The report by a team of private post-conflict reconstruction experts says that because of what are termed a "daunting array" of challenges, the United States needs to be prepared to stay involved in Iraq for several years.

But the report, commissioned by the Defense Department, specifically warns because of high Iraqi expectation, the next three months will be crucial for addressing what is termed the "volatile" security situation.

The document says that despite significant progress in the post-war period, what it terms "the potential for chaos is becoming more real every day" because of the continuing attacks staged by supporters of the former regime of Saddam Hussein.

At the Pentagon Friday, Undersecretary of Defense for Policy Douglas Feith characterized the report as serious but admitted not everyone in the Pentagon agrees with its findings.

"Not everyone in the Pentagon or the U.S. government agrees with every factual analysis or judgment or recommendation in the report," he said. "But it is a serious piece of work with lots of good observations and good ideas in it."

Mr. Feith declined to discuss the experts' specific warning about the next three months. Members of the team who appeared at a special Pentagon briefing also declined to elaborate. But one of them, Johanna Mendelson-Forman, suggested resolution of questions about the fate of ousted Iraqi leader Saddam Hussein is crucial.

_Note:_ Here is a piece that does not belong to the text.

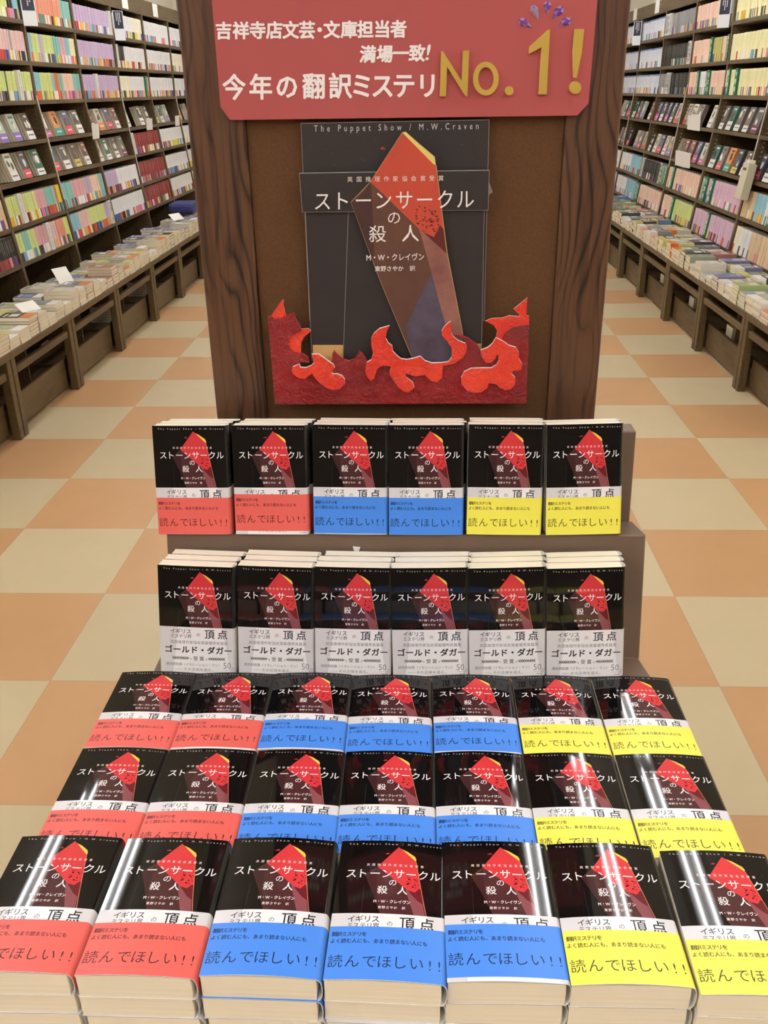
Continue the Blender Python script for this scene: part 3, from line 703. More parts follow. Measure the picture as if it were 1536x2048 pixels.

"The primary goal right now to gain the confidence of the Iraqi people is that everybody wants to know where Saddam is so they can move on," she said. "We really are in between a reconstruction and the end of a conflictive time and so they need evidence and that period has to have some closure and our sense is three months is probably logical to also implement some of the things we've talked about."

Her comments came as a U.S. intelligence official said a new audiotape purportedly made by Saddam Hussein is probably authentic and probably a recent recording, indicating Saddam survived the war.

An Arab television channel, Al Arabiya, broadcast the tape on Thursday. The voice on the tape urged Iraqis to fight the U.S.-led occupation of the country.

The private experts' report makes a number of recommendations on security issues, calling, for example, for increased street-level visibility of coalition troops, especially in Baghdad.

It also suggests the use of private security forces to guard low-risk installations, freeing up troops for other security assignments.